STATED PROBLEM: From the first line of the data below through the line bearing "Y0,Y1=-8.0,76.0", reproduce each line exactly; do not include pictures.

SOURCE MATERIAL:
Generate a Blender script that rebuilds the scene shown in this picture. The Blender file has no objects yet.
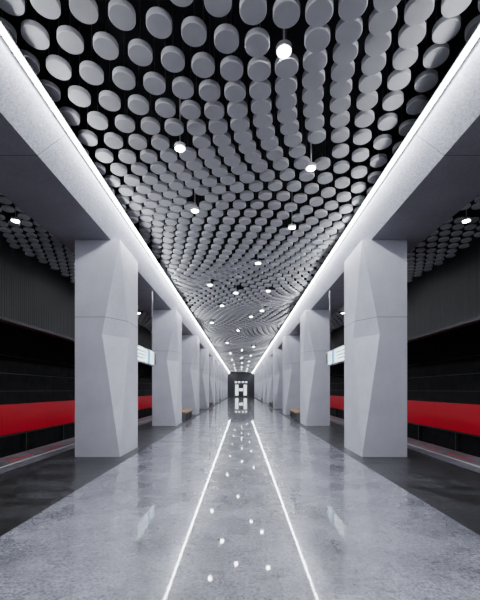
import bpy, math, random
from mathutils import Vector
random.seed(4)
S=bpy.context.scene
F=350.0
K=F/280.0
Y0,Y1=-8.0,76.0

# ---------------- helpers ----------------
class MB:
    def __init__(s): s.v=[];s.f=[];s.m=[]
    def box(s,x0,x1,y0,y1,z0,z1,m=0):
        if x0>x1:x0,x1=x1,x0
        b=len(s.v)
        s.v+=[(x0,y0,z0),(x1,y0,z0),(x1,y1,z0),(x0,y1,z0),(x0,y0,z1),(x1,y0,z1),(x1,y1,z1),(x0,y1,z1)]
        for q in [(0,3,2,1),(4,5,6,7),(0,1,5,4),(1,2,6,5),(2,3,7,6),(3,0,4,7)]:
            s.f.append(tuple(b+i for i in q)); s.m.append(m)
    def cyl(s,x,y,z0,z1,r,n=20,mside=0,mbot=0,bev=0.0):
        b=len(s.v)
        rings=[(r,z1),(r,z0+bev),(r-bev,z0)] if bev>0 else [(r,z1),(r,z0)]
        for (rr,zz) in rings:
            for i in range(n):
                a=2*math.pi*i/n
                s.v.append((x+rr*math.cos(a),y+rr*math.sin(a),zz))
        s.f.append(tuple(b+i for i in range(n))); s.m.append(mside)
        for k in range(len(rings)-1):
            for i in range(n):
                j=(i+1)%n
                s.f.append((b+k*n+i,b+(k+1)*n+i,b+(k+1)*n+j,b+k*n+j)); s.m.append(mside)
        k=(len(rings)-1)*n
        s.f.append(tuple(b+k+i for i in reversed(range(n)))); s.m.append(mbot)
    def prism(s,poly,y0,y1,m=0):
        b=len(s.v);n=len(poly)
        for (x,z) in poly: s.v.append((x,y0,z))
        for (x,z) in poly: s.v.append((x,y1,z))
        s.f.append(tuple(b+i for i in range(n)));s.m.append(m)
        s.f.append(tuple(b+n+i for i in reversed(range(n))));s.m.append(m)
        for i in range(n):
            j=(i+1)%n
            s.f.append((b+i,b+n+i,b+n+j,b+j));s.m.append(m)
    def obj(s,name,mats,parent=None,fix=True,loc=(0,0,0)):
        me=bpy.data.meshes.new(name); me.from_pydata(s.v,[],s.f)
        for m in mats: me.materials.append(m)
        for p,mi in zip(me.polygons,s.m): p.material_index=mi
        if fix:
            import bmesh
            bm=bmesh.new();bm.from_mesh(me);bmesh.ops.recalc_face_normals(bm,faces=bm.faces);bm.to_mesh(me);bm.free()
        o=bpy.data.objects.new(name,me); S.collection.objects.link(o); o.location=loc
        if parent: o.parent=parent
        return o

def base(name):
    m=bpy.data.materials.new(name); m.use_nodes=True
    nt=m.node_tree; p=nt.nodes['Principled BSDF']; return m,nt,p
def N(nt,t,**k):
    n=nt.nodes.new(t)
    for a,b in k.items(): setattr(n,a,b)
    return n
def ramp(nt,src,pts):
    r=N(nt,'ShaderNodeValToRGB')
    els=r.color_ramp.elements
    els[0].position=pts[0][0]; els[0].color=(*pts[0][1],1)
    els[1].position=pts[-1][0]; els[1].color=(*pts[-1][1],1)
    for q in pts[1:-1]:
        e=els.new(q[0]); e.color=(*q[1],1)
    nt.links.new(src,r.inputs[0]); return r.outputs[0]
def noise(nt,vec,scale,detail=3,rough=.55):
    n=N(nt,'ShaderNodeTexNoise'); n.inputs['Scale'].default_value=scale; n.inputs['Detail'].default_value=detail
    n.inputs['Roughness'].default_value=rough
    nt.links.new(vec,n.inputs['Vector']); return n.outputs['Fac']
def mul(nt,a,b,fac=1.0,mode='MULTIPLY'):
    m=N(nt,'ShaderNodeMix',data_type='RGBA',blend_type=mode); m.inputs[0].default_value=fac
    nt.links.new(a,m.inputs[6]); nt.links.new(b,m.inputs[7]); return m.outputs[2]
def g(v): return (v*0.98,v*0.985,v*1.03)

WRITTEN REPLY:
Generate a Blender script that rebuilds the scene shown in this picture. The Blender file has no objects yet.
import bpy, math, random
from mathutils import Vector
random.seed(4)
S=bpy.context.scene
F=350.0
K=F/280.0
Y0,Y1=-8.0,76.0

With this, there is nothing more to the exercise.